19.10.2011 11:03, Doug пишет:
Well, in my case, it is desirable if not perfect.  :-(

I work on a very high profile app and I've been in contact with a
Samsung rep who is encouraging us to support the Galaxy Note for the
home screen that is having problems with layout on its display.  I
have been assured that it will be shipping with Gingerbread and being
"large".  (They are also testing the app on a device that they will
not share with us.)

According to the chart here:

http://developer.android.com/guide/practices/screens_support.html#range

.... the Galaxy Tab should be a "Normal" screen, if I'm reading it right.

But I guess they want apps to look like they do on a tablet - do you know if they're going to include a magnifying glass?


With this resource qualifier for screen dimension, does anyone know if
it is width x height or the other way around, or does it matter at
all?

It's "width x height" (switched in land mode, too). I guess it's been taken out of the documentation.

And... psst... you didn't hear about this from me :)

-- Kostya


Doug

On Oct 18, 3:37 pm, Kostya Vasilyev<[email protected]>  wrote:
Those resource qualifiers exist at runtime since 1.6, but the official
position (as posted by Dianne Hackborn on this list) is that it's not
desirable to use them because they are too specific.

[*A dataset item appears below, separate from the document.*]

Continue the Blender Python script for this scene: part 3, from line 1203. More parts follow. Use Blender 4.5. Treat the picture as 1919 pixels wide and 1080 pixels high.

I wonder if there is a better way, perhaps that device will actually ship
with ICS, or perhaps it won't present itself as -large?

--
Kostya Vasilyev
19.10.2011 2:22 пользователь "Doug"<[email protected]>  написал:







There is a curious thing I noticed about the ADT tooling this week
when using the New Android XML File feature.  It allows you to select
any number of resource qualifiers and will conveniently create the
folder for that configuration, which is great.  But I noticed that it
has a qualifier for "Dimension", which when added to your chosen
qualifiers, asks you for two numbers (width and height, presumably).
The numbers you enter get placed into your folder name like this:
layout-large-WxH
Where W and H are width and height.  Or they could be reversed, I
don't know.  The point is that this kind of resource qualifier is
documented NOWHERE as far as I can tell.  ADT is the only thing that
apparently understands this.  And to be honest, I haven't tested to
see if it works on a real device, but I'm skeptical that it would
work.
The context for all this is that I'm trying to target the upcoming
Galaxy Note screen.  It's unique in that it's a "large" screen that is
also "xhdpi" at 1280x800.  My large layouts are meant for tablets, but
the Galaxy Note just isn't wide enough in portrait to do what we do on
real tablets.  In fact, it probably shouldn't even be classified as
"large" given its effective width in dp.  And since the Galaxy Note
doesn't target Android 3.2 so we can't use the new min width and
height qualifiers.  So I'd love to target just 1280x800 if possible to
work around this one device for now.